Kate Ferguson

Save the miniskirt!

Why should men be allowed to ban it?

  • From Spectator Life
(Getty)

What is it about men and miniskirts? A few months ago, I read with horror – but sadly not surprise – about a school that was considering banning girls from wearing skirts. Apparently, residents in Whitstable, Kent, were so alarmed at the ‘inappropriate skirt lengths’ spotted around town they had complained to the local school. Headteacher Alex Holmes (you guessed it – a man) immediately dashed off a letter informing parents that all pupils could be forced to wear trousers as part of a new ‘gender neutral uniform’ in response.

The miniskirt is a symbol of women’s liberation – not sexual servitude

I’m sorry, what? Are we talking about a pretty seaside town in Kent or downtown Tehran? I thought the days of men lining girls up in a row to measure their hemlines were over. Clearly not. That letter sent a grim message to teenage girls. It told them that wearing short skirts is morally corrupt, sexually deviant and dangerous. How depressing.

It got me thinking about my hemlines over the years. Back at school, me and my mates would try to outbid each other when it came to who had the miniest miniskirt. I went to a comprehensive in London in the nineties, so didn’t have to wear uniform. Instead, every weekend we would scour the clothes rails at Topshop picking out the latest thigh-slimming numbers. We all wanted to look like Buffy the Vampire Slayer meets Friends series 1/2 (think black mini, white top and knee-high boots). If I’m honest, I still want to look like this.

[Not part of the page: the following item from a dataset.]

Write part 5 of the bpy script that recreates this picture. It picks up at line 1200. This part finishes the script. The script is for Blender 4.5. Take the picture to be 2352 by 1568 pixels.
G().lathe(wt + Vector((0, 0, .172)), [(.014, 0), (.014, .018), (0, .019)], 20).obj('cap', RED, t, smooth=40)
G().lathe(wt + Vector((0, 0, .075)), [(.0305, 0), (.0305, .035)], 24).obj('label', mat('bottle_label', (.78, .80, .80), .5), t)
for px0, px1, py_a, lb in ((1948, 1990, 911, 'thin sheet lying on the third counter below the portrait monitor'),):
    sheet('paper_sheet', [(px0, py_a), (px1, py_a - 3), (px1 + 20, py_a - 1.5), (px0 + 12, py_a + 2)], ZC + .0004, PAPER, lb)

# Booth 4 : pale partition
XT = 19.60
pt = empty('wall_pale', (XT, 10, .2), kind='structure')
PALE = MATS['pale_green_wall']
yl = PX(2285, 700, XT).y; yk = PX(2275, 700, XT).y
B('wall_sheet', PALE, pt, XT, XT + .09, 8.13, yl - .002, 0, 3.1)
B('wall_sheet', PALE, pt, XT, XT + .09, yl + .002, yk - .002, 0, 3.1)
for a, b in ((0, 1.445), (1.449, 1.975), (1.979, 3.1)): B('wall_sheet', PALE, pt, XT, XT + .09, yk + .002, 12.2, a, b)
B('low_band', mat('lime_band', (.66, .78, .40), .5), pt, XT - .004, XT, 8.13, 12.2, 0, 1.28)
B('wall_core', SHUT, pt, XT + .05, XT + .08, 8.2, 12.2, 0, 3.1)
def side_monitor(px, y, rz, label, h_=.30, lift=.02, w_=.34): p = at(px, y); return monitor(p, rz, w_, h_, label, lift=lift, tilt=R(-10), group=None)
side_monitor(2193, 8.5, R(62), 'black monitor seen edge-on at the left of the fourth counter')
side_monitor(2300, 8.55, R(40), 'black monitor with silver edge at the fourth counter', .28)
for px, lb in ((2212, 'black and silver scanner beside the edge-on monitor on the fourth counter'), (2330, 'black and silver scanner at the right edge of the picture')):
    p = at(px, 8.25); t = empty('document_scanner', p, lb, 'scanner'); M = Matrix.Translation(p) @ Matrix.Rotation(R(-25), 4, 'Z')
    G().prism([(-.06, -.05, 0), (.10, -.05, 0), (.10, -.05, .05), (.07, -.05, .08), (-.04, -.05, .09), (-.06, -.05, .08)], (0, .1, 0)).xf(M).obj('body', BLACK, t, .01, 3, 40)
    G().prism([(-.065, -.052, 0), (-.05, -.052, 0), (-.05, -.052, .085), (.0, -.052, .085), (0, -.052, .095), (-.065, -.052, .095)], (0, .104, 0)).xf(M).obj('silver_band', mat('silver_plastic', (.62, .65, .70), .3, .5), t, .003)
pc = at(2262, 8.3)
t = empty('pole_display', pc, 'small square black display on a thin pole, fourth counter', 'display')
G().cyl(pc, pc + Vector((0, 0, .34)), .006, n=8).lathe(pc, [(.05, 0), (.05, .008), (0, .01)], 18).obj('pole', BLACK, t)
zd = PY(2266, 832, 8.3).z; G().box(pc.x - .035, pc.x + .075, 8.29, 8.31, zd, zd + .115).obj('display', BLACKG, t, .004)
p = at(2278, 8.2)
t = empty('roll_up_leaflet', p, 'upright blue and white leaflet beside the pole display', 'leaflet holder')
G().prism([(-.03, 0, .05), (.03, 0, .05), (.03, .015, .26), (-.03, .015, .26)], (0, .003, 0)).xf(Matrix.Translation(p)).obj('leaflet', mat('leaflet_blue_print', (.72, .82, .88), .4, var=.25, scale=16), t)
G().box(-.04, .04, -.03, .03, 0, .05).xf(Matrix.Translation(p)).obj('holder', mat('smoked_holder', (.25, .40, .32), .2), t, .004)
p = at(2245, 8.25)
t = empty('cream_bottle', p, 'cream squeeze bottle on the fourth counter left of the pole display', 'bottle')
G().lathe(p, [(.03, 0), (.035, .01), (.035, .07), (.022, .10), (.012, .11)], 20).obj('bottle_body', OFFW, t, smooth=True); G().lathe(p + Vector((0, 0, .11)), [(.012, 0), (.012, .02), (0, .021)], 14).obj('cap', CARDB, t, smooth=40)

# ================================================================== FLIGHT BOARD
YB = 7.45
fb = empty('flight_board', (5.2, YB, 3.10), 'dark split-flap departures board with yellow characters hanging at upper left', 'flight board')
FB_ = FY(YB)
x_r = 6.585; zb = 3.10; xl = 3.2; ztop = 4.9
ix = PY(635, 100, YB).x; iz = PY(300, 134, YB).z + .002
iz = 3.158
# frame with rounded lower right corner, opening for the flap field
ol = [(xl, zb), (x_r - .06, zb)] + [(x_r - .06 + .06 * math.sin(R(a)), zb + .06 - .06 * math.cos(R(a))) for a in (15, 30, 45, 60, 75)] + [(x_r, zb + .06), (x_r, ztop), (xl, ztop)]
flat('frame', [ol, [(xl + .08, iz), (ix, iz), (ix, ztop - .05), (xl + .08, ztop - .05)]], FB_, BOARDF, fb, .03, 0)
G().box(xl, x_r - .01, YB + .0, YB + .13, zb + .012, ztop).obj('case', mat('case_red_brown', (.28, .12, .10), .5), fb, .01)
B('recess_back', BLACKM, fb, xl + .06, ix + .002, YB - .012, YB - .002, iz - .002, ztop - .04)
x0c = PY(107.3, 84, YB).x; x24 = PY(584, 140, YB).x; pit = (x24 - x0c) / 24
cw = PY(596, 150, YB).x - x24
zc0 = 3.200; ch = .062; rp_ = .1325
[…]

Looking back at photos of those years, I made some terrible fashion mistakes. I’m not sure the Adidas 3-stripe shell suit partnered with a beret was ever a good idea. But those skirts are not one of them. The miniskirt is a symbol of women’s liberation – not sexual servitude. Invented by British designer Mary Quant in the 1960s so women could ‘run and dance’, they were short on the hemline and big on fun. And they soon went global.

In Iran, women slipped into their miniskirts, cut their hair off into bobs, and went to university to study to be scientists, academics and engineers. But if a woman in Iran wore a miniskirt in public today she would be arrested and brutally punished. Those who bravely defy the morality police and refuse to wear a hijab and show their hair in public are lashed. Or, worse still, have their eyes gouged out. It is a double punishment. A cruel act of violence that leaves women unable to see – and robs them of their looks.

It is also a salutary lesson for us all. Women fought hard for the right to wear what they want. And these rights can be lost too. Our schools should be teaching teenage girls to be proud of their looks and confident to wear what they want. No man should be getting his tape measure out to check a girl’s hemline. Even if he is a headteacher.